Que pourraient répondre Robichaud et Turmel à cette objection ? La première stratégie de réponse est de demander combien de personnes sont à ce point difficiles à remplacer qu’une prime de salaire importante soit justifiée. Comparons une chirurgienne cardiaque et un PDG. Dans le cas de la chirurgienne, il est vrai que la formation d’un nouveau médecin prend beaucoup de temps et de ressources. C’est la spécificité du capital humain qu’elle a accumulé qui fait qu’elle est difficile à remplacer. À première vue, on pourrait croire que la situation du PDG est similaire. Par contre, on observe aujourd’hui que le marché du travail pour les PDG est assez large. Des gestionnaires occupent successivement des postes dans différentes entreprises, passant même d’un domaine à l’autre, ce qui suggère que leur capital humain n’est pas aussi spécifique que celui de la chirurgienne cardiaque. Dans ce cas, si la remplaçabilité est le déterminant principal du salaire, celui de la chirurgienne devrait être plus élevé que celui du PDG, ce qui, de manière générale, n’est pas le cas aujourd’hui. Par conséquent, faute d’une autre justification pour cette inégalité entre les deux professions, l’argument de Robichaud et Turmel pourrait encore s’appliquer, du moins en partie.

Notons par contre que cette première stratégie de réponse fait une concession importante à l’objection de la remplaçabilité différentielle. Elle admet que la remplaçabilité est un déterminant légitime du salaire. La deuxième stratégie de réponse consiste à nier cela. La question de la justice salariale, pourraient faire valoir Robichaud et Turmel, n’est pas une question de négociation de laquelle celui qui a des compétences rares peut extraire un salaire plus élevé que les autres. Un tel énoncé semble en contradiction directe avec toute explication du salaire en sciences économiques. Mais justement, pourraient continuer Robichaud et Turmel, ces explications négligent les effets de réseaux discutés plus haut. Si la personne en question n’a pu acquérir les compétences indiquées plus haut que grâce à la coopération des autres, alors ses droits aux fruits de leur rareté seront limités. Encore une fois, la distinction entre talents naturels et compétences acquises devient pertinente à ce stade-ci. S’il s’agissait de talents naturels, on devrait accepter les prémisses de l’égalitarisme libéral moderne — notamment l’idée que toute inégalité non méritée doit être compensée — pour défendre la position que l’individu en question n’a pas droit aux fruits de son travail. Mais comme il s’agit de compétences acquises, nous ne sommes pas contraints d’endosser l’égalitarisme libéral pour dire que ni le PDG ni la chirurgienne cardiaque n’ont un droit illimité aux fruits de « leur » travail. Ce droit serait limité, parce qu’une fois que l’on tient compte des effets réseaux dans la production, ce ne sont pas entièrement les fruits de leur travail, mais les fruits de la coopération sociale.
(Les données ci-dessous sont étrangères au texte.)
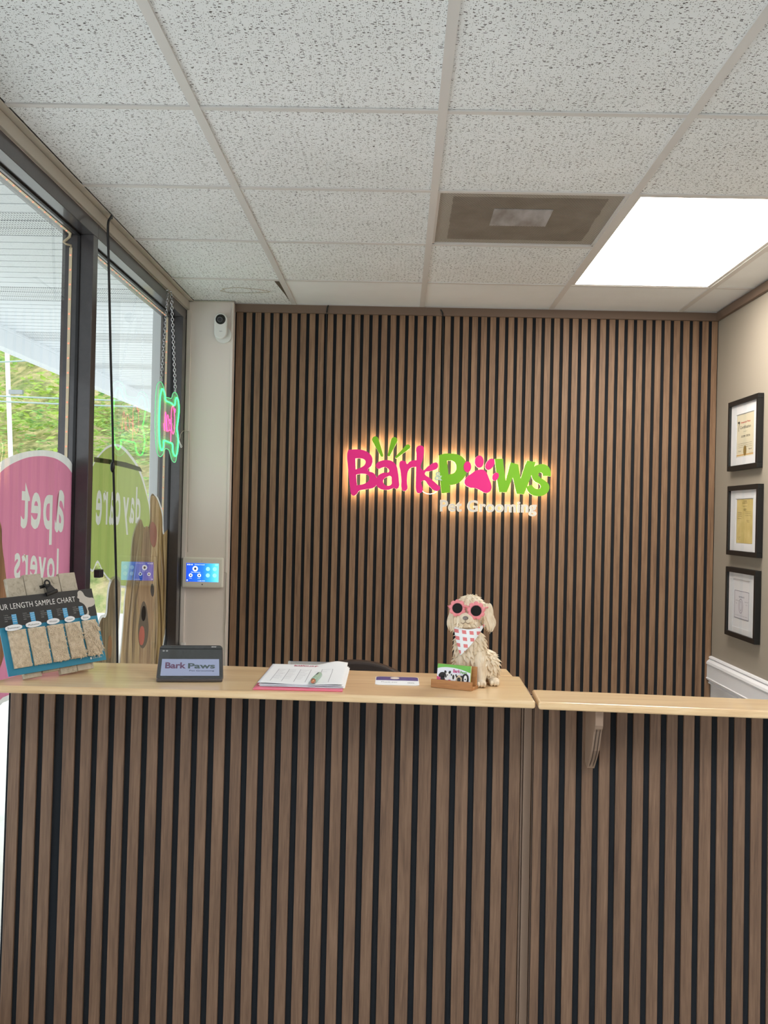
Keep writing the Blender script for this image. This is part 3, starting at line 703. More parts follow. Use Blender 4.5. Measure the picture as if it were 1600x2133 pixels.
# ================================================================== RECEPTION COUNTER
ZT = 1.07
def slab(name, poly, lab, z1=ZT, th=.0185):
    o = MB().prism([(x, y, z1 - th) for x, y in poly], (0, 0, th)).build(name, top_wood, bevel=.0055, clean=True, seg=3)
    if lab: tag(o, lab, 'countertop')
    return o
FLx, FRx = (-1.004, 2.43), (.330, 2.4025)
ct1 = slab('countertop', [FLx, (-.376, 2.436), FRx, (.337, 2.775), (-.474, 2.838), (-.925, 2.838)], 'longer light wood counter slab with the dog statue and tablet on it')
slab('return_leaf', [(.165, 2.796), (.3195, 2.782), (.3155, 2.909), (.165, 2.909)], None).parent = ct1
ct2 = slab('countertop', [(.336, 2.393), (1.462, 2.301), (1.462, 2.452), (.343, 2.567)], 'narrow light wood counter slab on the right, bare, above the bracket')
def counter(name, lab, yL, yR, xa, xb, groups, back):
    """slatted counter front; groups: list of (px list of slat left/right edges at py) already unprojected to x"""
    e = empty(name, ((xa + xb) / 2, (yL + yR) / 2, 0), lab, 'counter'); c = Vector(e.location)
    def yf(x): return yL + (yR - yL) * (x - xa) / (xb - xa)
    LEAN = .030
    def P(x, z, d=0): return Vector((x, yf(x) + d - (1.05 - z) * LEAN, z)) - c
    z0, z1 = .02, ZT - .0195
    f = MB(); f.prism([P(xa, z0, .004), P(xb, z0, .004), P(xb, z0, .016), P(xa, z0, .016)], P(xa, z1) - P(xa, z0)); f.build('felt_backing', felt, e)
    m = MB()
    for a, b in groups: m.prism([P(a, z0, -.003), P(b, z0, -.003), P(b, z0, .006), P(a, z0, .006)], P(a, z1) - P(a, z0))
    m.build('slat_front', counter_slat_wood, e, bevel=.0012, seg=1)
    b = MB(); b.prism([P(xa + .002, 0, .016), P(xb - .002, 0, .016), Vector((xb - .002, yf(xb) + back, 0)) - c, Vector((xa + .002, yf(xa) + back, 0)) - c], P(xa, z1) - P(xa, 0)); b.build('cabinet_body', brown_paint, e)
    return e, P
yL1, yR1 = 2.640, 2.592
X1 = lambda px, py=1450: on_y(px, py, yL1 + (yR1 - yL1) * px / 1100).x
edges = []
gl_ = [(46.5, 57.0), (82, 93), (115.8, 134.4)]
st = X1(23.3)
for a, b in gl_: edges.append((st, X1(a))); st = X1(b)
gaps = [159.1, 193.6, 228.0, 262.6, 297.2]        # joints measured further right with a slowly growing pitch
x_ = 159.1; k = 0
pts_meas = [(0, 159.1), (4, 297.2), (8, 436.0), (13, 610.5), (18, 785.5), (24, 1016.5), (25, 1051.0)]
def gp(k): return float(np.interp(k, [q[0] for q in pts_meas], [q[1] for q in pts_meas]))
for k in range(26): edges.append((st, X1(gp(k), 1465))); st = X1(gp(k) + 12.2, 1465)
edges.append((st, X1(1086, 1470)))
xa1, xb1 = X1(17.6), X1(1110, 1475)
ca, P1 = counter('reception_counter', 'long slatted reception counter under the longer wood slab', yL1, yR1, xa1, xb1, edges, .13)
c1 = Vector(ca.location)
def post(a, b, d0, d1, nm, m):
    z0, z1 = .02, ZT - .0195; MB().prism([P1(a, z0, d0), P1(b, z0, d0), P1(b, z0, d1), P1(a, z0, d1)], P1(a, z1) - P1(a, z0)).build(nm, m, ca, bevel=.0012)
post(X1(1086.8, 1480), X1(1091, 1480), -.003, .02, 'post_bead', brown_paint)
post(X1(1092.2, 1480), X1(1108.6, 1480), -.005, .03, 'end_post', brown_front)
# right-hand counter
yL2, yR2 = 2.540, 2.470
xs2 = lambda px, py=1490: on_y(px, py, yL2 - .071 * (on_y(px, py, 2.5).x - .33)).x
xa2 = xs2(1113.6, 1490); e2 = []; st = xa2
m2 = [(0, 1131.2), (4, 1272.2), (9, 1448.0), (13, 1591.3)]
def g2(k):
    return float(np.interp(k, [q[0] for q in m2], [q[1] for q in m2])) if k <= 13 else 1591.3 + (k - 13) * 35.8
k = 0
while True:
    b = xs2(g2(k)); 
    if b > 1.44: e2.append((st, 1.45)); break
    e2.append((st, b)); st = xs2(g2(k) + 12.4); k += 1
cb, P2 = counter('reception_counter', 'slatted counter section on the right with a corbel bracket under its slab', yL2, yL2 + (yR2 - yL2) * .95, xa2, 1.452, e2, .0235)
c2 = Vector(cb.location)
# corbel
bx = on_y(1244.5, 1500, 2.43).x; zt = ZT - .0187; yw = yL2 - .03
pr = [(2.405, zt), (2.405, zt - .036), (2.411, zt - .045), (2.420, zt - .052), (2.430, zt - .075), (2.447, zt - .105), (2.468, zt - .128), (2.488, zt - .148), (2.500, zt - .160), (2.512, zt - .158), (2.532, zt - .146), (2.532, zt)]
hw = .0095
cm_ = MB().prism([(bx - hw - c2.x, y - c2.y, z) for y, z in pr][::-1], (2 * hw, 0, 0))
co = cm_.build('corbel_bracket', brown_front, cb, bevel=.001)
gr = MB()
for s_ in (-.0040, .0040):
    gr.tube([(bx + s_ - c2.x, y - c2.y - .0006, z) for y, z in [(2.414, zt - .048), (2.427, zt - .072), (2.444, zt - .103), (2.466, zt - .130), (2.496, zt - .154)]], .0011, 6)
gr.build('groove', mat('groove_dark', srgb(70, 54, 44), .8), co)
# hinge pieces in the gap between both counters
for z in (.955, .83):
    p = P1(X1(1111.3, 1500), z, .004) + c1
    tag(MB().box((p.x - .002, p.y, z - .018), (p.x + .0022, p.y + .02, z + .018)).build('hinge', brown_paint), {.955: 'upper brown painted hinge in the dark gap between the two counters', .83: 'lower brown painted hinge in the dark gap between the two counters'}[z], 'hinge')
# office chair behind the counter
ch = empty('office_chair', (-.16, 4.02, 0), 'dark office chair, only its curved backrest top showing behind the counter', 'chair')
cfab = mat('dark_chair_leather', srgb(56, 46, 42), .5); g = G(cfab); g.bump(g.noise(g.coord('Object'), 200, 3), .15, .001)
m = MB(); N_ = 24; fr_ = []; bk = []
for i in range(N_ + 1):
    t = -1 + 2 * i / N_; x = .23 * t; zt_ = .925 - .075 * abs(t) ** 2.2; yb = .05 * t * t
    fr_.append(((x, -.02 - .0 + -yb, zt_), (x, -.02 - yb, .5), (x, .03 - yb, .5), (x, .03 - yb, zt_)))
vs = [p for q in fr_ for p in q]; fs = []
for i in range(N_):
    for k in range(4): fs.append((i * 4 + k, i * 4 + (k + 1) % 4, i * 4 + 4 + (k + 1) % 4, i * 4 + 4 + k))
fs += [(0, 1, 2, 3), tuple(4 * N_ + k for k in (3, 2, 1, 0))]
m.add(vs, fs).build('backrest', cfab, ch, bevel=.012, clean=True, seg=3)
MB().box((-.23, -.02, .42), (.23, -.46, .50)).build('seat', cfab, ch, bevel=.03, seg=4)
MB().box((-.03, .0, .40), (.03, .05, .6)).build('back_bracket', black_plastic, ch)
MB().cyl((0, -.22, .08), (0, 0, 1), .025, .35).build('gas_column', black_plastic, ch)
m = MB()
for k in range(5):
    a = 2 * PI * k / 5; m.tube([(0, -.22, .09), (.28 * math.cos(a), -.22 + .28 * math.sin(a), .06)], [.024, .015], 8)
m.build('base', black_plastic, ch)
for k in range(5):
    a = 2 * PI * k / 5; MB().cyl((.28 * math.cos(a) - .012, -.22 + .28 * math.sin(a), .028), (1, 0, 0), .028, .024).build('caster', black_plastic, ch)

# ================================================================== WALL SIGN
sg = empty('wall_sign', (.22, YB, 1.52), 'backlit pink and green pet shop wall sign with paw print on the slat wall', 'sign'); cS = Vector(sg.location)
YS = 4.782; TH = .010
pinkm = mat('sign_pink', srgb(214, 26, 122), .35, emit=srgb(214, 26, 122), es=.12); greenm = mat('sign_green', srgb(108, 170, 8), .35, emit=srgb(108, 170, 8), es=.12)
for m_ in (pinkm, greenm): g = G(m_); g.bump(g.noise(g.coord('Object'), 300, 2), .01, .0003)
halo = emis('halo_light', (1.0, .70, .38, 1), 9.5)
def SX(cx, cy, y=YS):
    return on_y(700 + cx / 3.3333, 880 + cy / 3.3333, y) - cS
PXM = (SX(1000, 300) - SX(0, 300)).length / 1000
def letter(name, spl, m, smooth=True, z=0, th=TH):
    mb = MB(); outline_on(mb, [[(p[0], -p[1]) + tuple(p[2:]) for p in s] for s in spl], lambda a, b: SX(a, -b, YS + z), (0, th, 0), 0, smooth)
    o = mb.build(name, m, sg, clean=True)
    # light strip on the back of the letter, facing the wall
    hb = MB(); outline_on(hb, [[(p[0], -p[1]) + tuple(p[2:]) for p in s] for s in spl], lambda a, b: SX(a, -b, YS + z) + Vector((0, th + .0006, 0)), (0, .0015, 0), 0, smooth)
    hb.build('back_light', halo, o)
    return o
V1 = 1  # corner marker
B_o = [(78, 215), (86, 190, V1), (150, 187), (205, 198), (243, 228), (254, 262), (245, 300), (222, 330), (262, 352), (283, 385), (284, 425), (262, 452), (210, 463), (160, 476), (140, 500), (122, 509), (107, 498), (98, 450), (90, 380), (82, 300)]
B_h1 = [(134, 250, V1), (175, 250), (203, 264), (201, 290), (178, 310), (137, 326, V1)]
B_h2 = [(140, 362, V1), (190, 356), (226, 370), (229, 398), (200, 424), (146, 436, V1)]
letter('letter_b', [B_o, B_h1, B_h2], pinkm)
letter('letter_a', [[(276, 298), (285, 281), (312, 267), (350, 261), (392, 271), (418, 298), (430, 345), (436, 400), (434, 452), (418, 461), (400, 455), (380, 463), (340, 468), (300, 457), (280, 433), (277, 400), (292, 370), (325, 350), (369, 341), (362, 322), (345, 311), (320, 313), (300, 322), (284, 316)],
                    [(330, 396), (350, 380), (380, 373), (386, 400), (384, 430), (358, 440), (338, 432), (328, 415)]], pinkm, z=-.001)
letter('letter_r', [[(441, 280), (450, 268), (470, 266), (486, 274), (492, 288), (512, 272), (545, 262), (566, 268), (566, 305), (540, 309), (515, 318), (500, 340), (494, 375), (493, 420), (496, 455), (487, 472), (465, 473), (455, 455), (454, 400), (448, 340)]], pinkm, z=.001)
letter('letter_k', [[(562, 170), (585, 160), (606, 168), (611, 190), (606, 240), (600, 330), (640, 304), (683, 279), (701, 280), (709, 298), (702, 318), (662, 336), (617, 352), (652, 386), (700, 428), (724, 455), (714, 471), (690, 475), (650, 446), (602, 402), (600, 478), (585, 490), (564, 487), (556, 465), (555, 400), (557, 300), (559, 230)]], pinkm)
letter('letter_p', [[(714, 228, V1), (750, 217), (800, 216), (855, 226), (893, 257), (909, 300), (906, 350), (880, 395), (840, 425), (790, 436, V1), (792, 486, V1), (733, 492, V1), (726, 430, V1), (722, 380), (716, 310)],
                    [(771, 265, V1), (806, 265), (829, 283), (836, 315), (822, 348), (781, 361, V1)]], greenm, z=.001)
def ell_pts(cx, cy, rx, ry, rot): return [(cx + rx * math.cos(a) * math.cos(rot) - ry * math.sin(a) * math.sin(rot), cy + rx * math.cos(a) * math.sin(rot) + ry * math.sin(a) * math.cos(rot)) for a in [2 * PI * k / 12 for k in range(12)]]
for p_ in ((913, 308, 26, 38, 0), (995, 272, 31, 43, 0), (1069, 290, 27, 43, .55), (1108, 376, 21, 30, .5)): letter('paw_toe', [ell_pts(*p_)], pinkm, z=-.002)
letter('paw_pad', [[(988, 329), (1022, 328), (1046, 350), (1062, 388), (1076, 425), (1079, 460), (1058, 486), (1030, 487), (1000, 470), (965, 456), (925, 450), (898, 432), (894, 402), (912, 376), (945, 352), (966, 336)]], pinkm, z=-.002)
letter('letter_w', [[(1102, 252, V1), (1160, 252, V1), (1163, 290, V1), (1179, 405, V1), (1209, 290, V1), (1213, 277, V1), (1266, 291, V1), (1282, 390, V1), (1312, 300, V1), (1328, 265, V1), (1386, 275, V1), (1368, 335, V1), (1345, 400, V1), (1305, 500, V1), (1255, 495, V1), (1228, 382, V1), (1185, 486, V1), (1133, 484, V1), (1118, 390, V1)]], greenm)
letter('letter_s', [[(1402, 294), (1440, 289), (1474, 306), (1490, 335), (1492, 374, V1), (1437, 371, V1), (1432, 352), (1415, 348), (1404, 362), (1418, 382), (1452, 404), (1478, 432), (1479, 468), (1452, 500), (1408, 512), (1362, 503), (1332, 475), (1322, 445, V1), (1358, 432, V1), (1378, 455), (1404, 462), (1422, 450), (1416, 430), (1385, 412), (1362, 382), (1360, 335), (1376, 306)]], greenm, z=.0015)
def capsule(x0, y0, r0, x1, y1, r1):
    a = math.atan2(y1 - y0, x1 - x0); P_ = []
    for k in range(9): t = a + PI / 2 + PI * k / 8; P_.append((x0 + r0 * math.cos(t), y0 + r0 * math.sin(t), V1))
    for k in range(5): t = a - PI / 2 + PI * k / 4; P_.append((x1 + r1 * math.cos(t), y1 + r1 * math.sin(t), V1))
    return P_
for p_ in ((273, 119, 23, 320, 232, 9), (405, 123, 22, 367, 228, 9), (499, 169, 17, 417, 243, 7)): letter('ray', [capsule(*p_)], greenm)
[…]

La question fondamentale qui sépare donc Robichaud et Turmel des partisans de l’objection de la remplaçabilité différentielle est la suivante : jusqu’à quel point la remplaçabilité ou non d’un individu est-elle un facteur qui relève de l’individu lui-même ? N’est-elle pas plutôt un facteur qui relève du rôle que cet individu joue dans la coopération sociale ? Si le rôle en question en est un que l’on peut seulement remplir après avoir acquis un capital humain très spécifique, le fait que l’individu qui remplit ce rôle est difficile à remplacer relève — du moins en partie — du rôle, et non de l’individu. La partie du surplus coopératif en question reviendrait donc à la collectivité, et non à l’individu.

Dans cet article bien succinct, il nous sera impossible de trancher cette question fondamentale. Je conclurai en soulignant encore une fois l’importance du débat que Robichaud et Turmel ont suscité avec leur livre. La juste part n’apporte pas seulement une contribution à la discussion académique, mais le livre possède également la rare vertu de vulgariser ces questions de justice distributive pour un public plus large.